I actually thought Eisner came across pretty good. While the Imagineers may have considered EPCOT a triumph, there is a reason EPCOT's opening also marked the most financially dangerous period of time for Disney as a company since Walt just about mortgaged everything he had to finish Disneyland. Yes they talked about Disney forcing a buyout of the corporate raiders, and that it was a dangerous time, but you have to look to realize how close Disney came to being completely split apart at that moment. Miller just about lost the company as we know it. The massive investment in EPCOT, as well as a lull in movie magic in the late 70s and into the 80s, just about ended Disney.

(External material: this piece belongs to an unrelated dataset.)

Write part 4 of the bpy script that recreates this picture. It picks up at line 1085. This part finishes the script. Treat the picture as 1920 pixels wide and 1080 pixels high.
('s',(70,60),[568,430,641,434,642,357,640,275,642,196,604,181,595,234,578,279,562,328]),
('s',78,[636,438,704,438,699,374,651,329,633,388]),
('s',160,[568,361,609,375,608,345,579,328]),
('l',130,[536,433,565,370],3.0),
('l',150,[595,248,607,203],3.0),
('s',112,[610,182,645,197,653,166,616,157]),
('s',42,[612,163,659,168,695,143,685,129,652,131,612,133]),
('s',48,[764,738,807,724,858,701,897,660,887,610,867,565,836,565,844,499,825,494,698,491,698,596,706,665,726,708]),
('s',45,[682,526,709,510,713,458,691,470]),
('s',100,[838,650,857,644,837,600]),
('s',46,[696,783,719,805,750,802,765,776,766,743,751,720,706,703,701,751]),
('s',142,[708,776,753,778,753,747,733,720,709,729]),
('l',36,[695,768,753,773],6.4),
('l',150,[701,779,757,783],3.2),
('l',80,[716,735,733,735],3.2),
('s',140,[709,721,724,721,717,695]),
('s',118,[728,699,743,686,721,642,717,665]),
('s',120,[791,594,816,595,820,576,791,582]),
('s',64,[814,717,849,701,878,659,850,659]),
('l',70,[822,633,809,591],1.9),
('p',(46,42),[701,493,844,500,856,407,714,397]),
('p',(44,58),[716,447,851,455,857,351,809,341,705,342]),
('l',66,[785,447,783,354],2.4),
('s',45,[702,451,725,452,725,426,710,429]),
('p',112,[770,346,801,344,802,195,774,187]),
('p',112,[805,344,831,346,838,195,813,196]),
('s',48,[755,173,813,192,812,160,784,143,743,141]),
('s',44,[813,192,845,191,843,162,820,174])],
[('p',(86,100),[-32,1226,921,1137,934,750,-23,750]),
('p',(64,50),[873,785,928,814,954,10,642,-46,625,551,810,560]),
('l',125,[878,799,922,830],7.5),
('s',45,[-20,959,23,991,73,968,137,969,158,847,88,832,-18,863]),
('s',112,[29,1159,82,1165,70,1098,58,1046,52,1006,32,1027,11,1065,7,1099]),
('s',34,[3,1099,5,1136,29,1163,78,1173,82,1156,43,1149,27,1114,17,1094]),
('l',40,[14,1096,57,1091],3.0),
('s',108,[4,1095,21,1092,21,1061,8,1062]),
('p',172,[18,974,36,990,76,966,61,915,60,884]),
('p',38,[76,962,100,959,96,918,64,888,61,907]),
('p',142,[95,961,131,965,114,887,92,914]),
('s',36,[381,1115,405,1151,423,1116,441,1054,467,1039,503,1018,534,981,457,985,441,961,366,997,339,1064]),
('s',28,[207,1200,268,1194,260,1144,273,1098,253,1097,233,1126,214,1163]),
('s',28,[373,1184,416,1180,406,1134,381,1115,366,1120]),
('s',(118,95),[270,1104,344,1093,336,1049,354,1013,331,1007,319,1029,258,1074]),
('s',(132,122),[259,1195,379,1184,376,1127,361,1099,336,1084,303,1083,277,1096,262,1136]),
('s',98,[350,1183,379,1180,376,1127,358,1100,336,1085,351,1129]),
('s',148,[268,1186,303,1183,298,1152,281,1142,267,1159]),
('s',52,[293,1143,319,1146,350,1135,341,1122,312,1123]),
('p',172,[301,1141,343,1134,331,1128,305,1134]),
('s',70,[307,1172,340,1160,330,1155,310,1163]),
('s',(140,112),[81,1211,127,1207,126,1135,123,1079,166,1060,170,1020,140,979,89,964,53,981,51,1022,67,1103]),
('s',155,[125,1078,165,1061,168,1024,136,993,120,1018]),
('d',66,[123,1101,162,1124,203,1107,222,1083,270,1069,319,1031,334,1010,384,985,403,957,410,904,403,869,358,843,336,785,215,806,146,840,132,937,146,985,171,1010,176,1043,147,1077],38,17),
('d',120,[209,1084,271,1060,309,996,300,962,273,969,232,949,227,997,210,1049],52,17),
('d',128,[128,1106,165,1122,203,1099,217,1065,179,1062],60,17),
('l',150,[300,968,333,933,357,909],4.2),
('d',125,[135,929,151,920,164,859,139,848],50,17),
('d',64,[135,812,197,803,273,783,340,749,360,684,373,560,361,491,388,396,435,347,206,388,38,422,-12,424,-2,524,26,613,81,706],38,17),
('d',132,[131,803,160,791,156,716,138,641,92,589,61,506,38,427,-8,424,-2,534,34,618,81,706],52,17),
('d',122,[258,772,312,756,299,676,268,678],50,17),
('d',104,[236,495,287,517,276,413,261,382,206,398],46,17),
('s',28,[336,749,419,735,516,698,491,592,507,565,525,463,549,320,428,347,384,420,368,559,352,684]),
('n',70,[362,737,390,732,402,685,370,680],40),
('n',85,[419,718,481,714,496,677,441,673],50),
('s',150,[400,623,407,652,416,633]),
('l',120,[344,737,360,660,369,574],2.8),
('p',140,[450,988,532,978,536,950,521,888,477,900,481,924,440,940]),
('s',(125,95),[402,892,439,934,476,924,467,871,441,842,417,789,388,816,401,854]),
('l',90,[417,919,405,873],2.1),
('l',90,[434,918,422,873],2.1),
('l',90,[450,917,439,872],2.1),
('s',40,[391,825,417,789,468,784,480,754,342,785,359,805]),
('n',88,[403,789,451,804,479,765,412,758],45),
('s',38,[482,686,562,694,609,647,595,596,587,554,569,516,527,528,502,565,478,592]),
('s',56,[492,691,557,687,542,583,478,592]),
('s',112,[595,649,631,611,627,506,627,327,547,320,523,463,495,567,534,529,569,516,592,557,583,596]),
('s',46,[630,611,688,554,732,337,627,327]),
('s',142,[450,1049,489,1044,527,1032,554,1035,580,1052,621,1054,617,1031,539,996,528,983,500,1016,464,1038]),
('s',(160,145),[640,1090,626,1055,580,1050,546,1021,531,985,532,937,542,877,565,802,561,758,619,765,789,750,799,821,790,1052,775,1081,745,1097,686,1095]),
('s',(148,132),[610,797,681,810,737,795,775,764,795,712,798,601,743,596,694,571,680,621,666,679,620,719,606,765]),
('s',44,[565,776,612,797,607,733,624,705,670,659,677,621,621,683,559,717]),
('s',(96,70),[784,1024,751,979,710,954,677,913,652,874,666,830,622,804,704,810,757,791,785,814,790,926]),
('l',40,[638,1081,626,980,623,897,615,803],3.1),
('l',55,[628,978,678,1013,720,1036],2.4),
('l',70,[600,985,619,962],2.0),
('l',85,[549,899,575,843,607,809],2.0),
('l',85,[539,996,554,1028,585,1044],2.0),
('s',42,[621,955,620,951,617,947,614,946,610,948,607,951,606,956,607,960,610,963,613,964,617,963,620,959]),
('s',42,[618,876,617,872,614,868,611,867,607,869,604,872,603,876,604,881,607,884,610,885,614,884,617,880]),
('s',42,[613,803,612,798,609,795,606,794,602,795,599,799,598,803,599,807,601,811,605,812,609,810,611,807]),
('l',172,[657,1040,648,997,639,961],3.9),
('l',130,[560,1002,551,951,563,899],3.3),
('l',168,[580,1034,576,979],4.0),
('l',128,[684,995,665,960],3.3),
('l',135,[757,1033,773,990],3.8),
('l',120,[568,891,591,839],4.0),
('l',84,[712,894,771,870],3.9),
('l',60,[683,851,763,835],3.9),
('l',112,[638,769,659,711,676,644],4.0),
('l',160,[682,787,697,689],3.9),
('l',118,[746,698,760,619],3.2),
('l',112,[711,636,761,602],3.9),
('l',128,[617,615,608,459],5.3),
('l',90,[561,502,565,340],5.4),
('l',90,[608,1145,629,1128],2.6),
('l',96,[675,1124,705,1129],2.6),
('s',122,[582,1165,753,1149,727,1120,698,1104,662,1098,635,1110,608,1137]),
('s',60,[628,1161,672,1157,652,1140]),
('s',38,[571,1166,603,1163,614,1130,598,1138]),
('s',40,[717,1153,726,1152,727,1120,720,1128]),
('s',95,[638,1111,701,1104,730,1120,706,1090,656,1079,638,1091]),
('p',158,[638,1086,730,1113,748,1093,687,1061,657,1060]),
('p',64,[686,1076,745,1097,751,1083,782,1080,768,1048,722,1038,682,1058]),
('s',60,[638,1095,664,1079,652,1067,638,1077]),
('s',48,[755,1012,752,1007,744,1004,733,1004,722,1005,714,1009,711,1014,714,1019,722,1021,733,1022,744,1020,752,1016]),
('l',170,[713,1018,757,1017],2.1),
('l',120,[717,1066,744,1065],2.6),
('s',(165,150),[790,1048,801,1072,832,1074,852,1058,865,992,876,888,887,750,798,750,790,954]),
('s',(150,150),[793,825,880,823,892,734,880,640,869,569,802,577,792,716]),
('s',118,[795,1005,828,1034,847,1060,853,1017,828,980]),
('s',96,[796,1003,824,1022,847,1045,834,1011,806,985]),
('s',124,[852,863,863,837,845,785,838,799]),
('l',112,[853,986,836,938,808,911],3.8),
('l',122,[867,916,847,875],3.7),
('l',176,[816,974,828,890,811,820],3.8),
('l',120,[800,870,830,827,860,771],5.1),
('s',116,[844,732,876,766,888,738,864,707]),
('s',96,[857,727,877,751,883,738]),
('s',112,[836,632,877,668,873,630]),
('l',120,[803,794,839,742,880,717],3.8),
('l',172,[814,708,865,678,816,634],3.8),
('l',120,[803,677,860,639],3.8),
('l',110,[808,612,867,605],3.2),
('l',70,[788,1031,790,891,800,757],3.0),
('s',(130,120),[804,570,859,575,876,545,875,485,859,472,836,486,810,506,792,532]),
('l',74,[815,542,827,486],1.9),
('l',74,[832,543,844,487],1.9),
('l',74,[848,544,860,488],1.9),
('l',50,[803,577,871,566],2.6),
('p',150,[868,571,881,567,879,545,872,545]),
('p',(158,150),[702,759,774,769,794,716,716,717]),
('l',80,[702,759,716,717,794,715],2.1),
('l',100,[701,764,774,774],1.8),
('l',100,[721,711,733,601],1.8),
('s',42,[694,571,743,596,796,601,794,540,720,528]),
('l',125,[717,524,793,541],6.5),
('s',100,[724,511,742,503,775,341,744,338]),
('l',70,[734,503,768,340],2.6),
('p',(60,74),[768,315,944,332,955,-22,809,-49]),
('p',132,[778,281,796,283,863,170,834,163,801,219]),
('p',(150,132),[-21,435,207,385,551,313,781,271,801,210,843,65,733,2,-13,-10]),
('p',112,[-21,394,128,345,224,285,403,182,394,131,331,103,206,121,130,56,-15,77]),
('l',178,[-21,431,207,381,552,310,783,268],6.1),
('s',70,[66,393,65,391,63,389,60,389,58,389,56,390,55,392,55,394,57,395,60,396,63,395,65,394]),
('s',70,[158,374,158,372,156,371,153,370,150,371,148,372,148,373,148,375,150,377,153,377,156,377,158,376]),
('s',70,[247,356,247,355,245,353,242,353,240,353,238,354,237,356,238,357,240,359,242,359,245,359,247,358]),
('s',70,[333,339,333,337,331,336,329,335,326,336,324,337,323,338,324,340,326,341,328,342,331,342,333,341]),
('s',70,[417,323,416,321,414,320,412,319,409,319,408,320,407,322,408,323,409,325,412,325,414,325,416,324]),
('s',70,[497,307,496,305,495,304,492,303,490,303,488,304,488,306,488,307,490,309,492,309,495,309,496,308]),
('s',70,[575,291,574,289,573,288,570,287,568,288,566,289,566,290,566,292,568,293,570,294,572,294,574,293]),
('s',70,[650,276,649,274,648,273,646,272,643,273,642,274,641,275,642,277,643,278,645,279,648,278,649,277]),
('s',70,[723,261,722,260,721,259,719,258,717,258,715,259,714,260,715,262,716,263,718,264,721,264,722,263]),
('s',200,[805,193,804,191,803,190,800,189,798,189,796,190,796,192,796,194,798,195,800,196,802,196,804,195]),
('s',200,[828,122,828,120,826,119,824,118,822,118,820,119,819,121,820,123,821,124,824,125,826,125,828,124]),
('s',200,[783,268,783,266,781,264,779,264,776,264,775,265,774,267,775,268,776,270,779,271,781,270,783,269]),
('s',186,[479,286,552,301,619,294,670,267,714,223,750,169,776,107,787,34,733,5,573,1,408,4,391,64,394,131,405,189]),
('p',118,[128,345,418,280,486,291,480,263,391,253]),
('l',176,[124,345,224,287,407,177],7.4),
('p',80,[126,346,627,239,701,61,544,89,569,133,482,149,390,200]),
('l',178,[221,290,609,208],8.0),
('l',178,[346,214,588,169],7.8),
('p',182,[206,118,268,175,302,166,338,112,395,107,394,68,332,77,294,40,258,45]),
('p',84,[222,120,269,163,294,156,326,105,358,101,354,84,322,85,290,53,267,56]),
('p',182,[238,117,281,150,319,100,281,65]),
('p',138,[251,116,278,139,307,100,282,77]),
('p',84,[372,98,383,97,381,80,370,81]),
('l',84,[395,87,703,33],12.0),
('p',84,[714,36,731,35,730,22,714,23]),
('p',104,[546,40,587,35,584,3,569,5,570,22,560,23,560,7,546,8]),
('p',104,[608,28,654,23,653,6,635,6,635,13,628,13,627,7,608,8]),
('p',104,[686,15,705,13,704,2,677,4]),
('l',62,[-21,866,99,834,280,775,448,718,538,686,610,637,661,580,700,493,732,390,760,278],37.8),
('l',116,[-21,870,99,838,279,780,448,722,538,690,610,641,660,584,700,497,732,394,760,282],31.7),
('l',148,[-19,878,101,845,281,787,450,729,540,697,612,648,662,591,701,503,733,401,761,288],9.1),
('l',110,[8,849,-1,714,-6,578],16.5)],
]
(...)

So it made sense to change how things were being done. And Eisner and Wells did that. Mistakes were made. The financing and placement of Euro Disney was a huge one. But overall, the company entered the Eisner era with an Imagineering triumph and a whisker from being destroyed with 3 theme parks, it exited the Eisner era with 10 or so theme parks, a much larger global presence, and on ridiculously strong financial footing. A true entertainment giant and well positioned to get even stronger.
Give the man his due. His job wasn't just the parks. But he did a lot for the parks with Wells and after Wells. I doubt we'd have had the decade long drought of park improvement under him. But we also never got the ground shaking Imagineering astonishment of EPCOT. In other words, he did something all the previous CEOs, including Walt, struggled to do. He built parks without pushing the company to the edge of a cliff. Maybe he could have pushed a little more and gotten a better end product. Maybe he shouldn't have built as many and made the ones he did better. But regardless, pre and post Wells, Eisner did more for the Parks than anyone but Walt. And that still holds true today.
I liked his quotes that other people didn't. They ring very true.